Cap. Jean-Luc Picard on duty
Captain Jean-Luc Picard of the U.S.S. Enterprise is one of my favorite fictional characters of all time. Where Captain Kirk ripped his shirt open and threw punches, Picard was the thinking man’s captain, skillfully conducting Federation diplomacy before retiring to a mug of Earl Grey and the latest journal on exoarchaeology. He’s not a nerd who became an action hero, he’s a nerd who did an action hero’s job while staying a nerd.

Fine, 13 Doctors Who
When Star Trek: The Next Generation debuted in 1987, it still went without saying that a white guy would sit in the captain’s chair of the Enterprise.

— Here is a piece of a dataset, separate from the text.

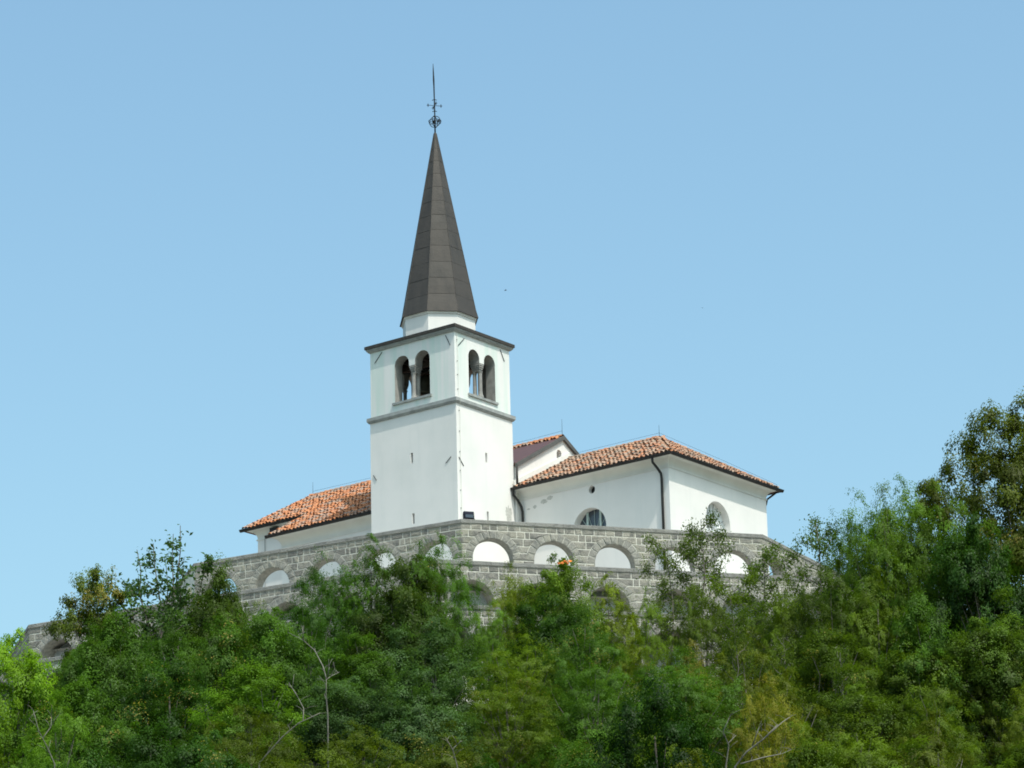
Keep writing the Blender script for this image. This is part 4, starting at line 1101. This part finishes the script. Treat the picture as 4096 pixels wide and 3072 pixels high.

William Shatner was still making movies as James Tiberius Kirk, and the other major science fiction and fantasy franchises of the era were headed by the likes of Mark Hamill, Harrison Ford, Michael J. Fox, Christopher Reeve, Arnold Schwarzenegger, and we were through the first seven of twelve Doctors Who. Hints of change were in the air, though, and Sigourney Weaver’s turn in Alien compelled an update to the infinitive-splitting mission statement of the Enterprise. Picard, unlike Kirk, was going “to boldly go where no one has gone before.”
In that context, when Captain Picard spoke with his usual wisdom and eloquence, he not only appeared to be speaking for the best of humanity, he seemed to be speaking for all of humanity. You could pretend that he was of a world beyond race and gender, and that it was good. You can’t pretend forever.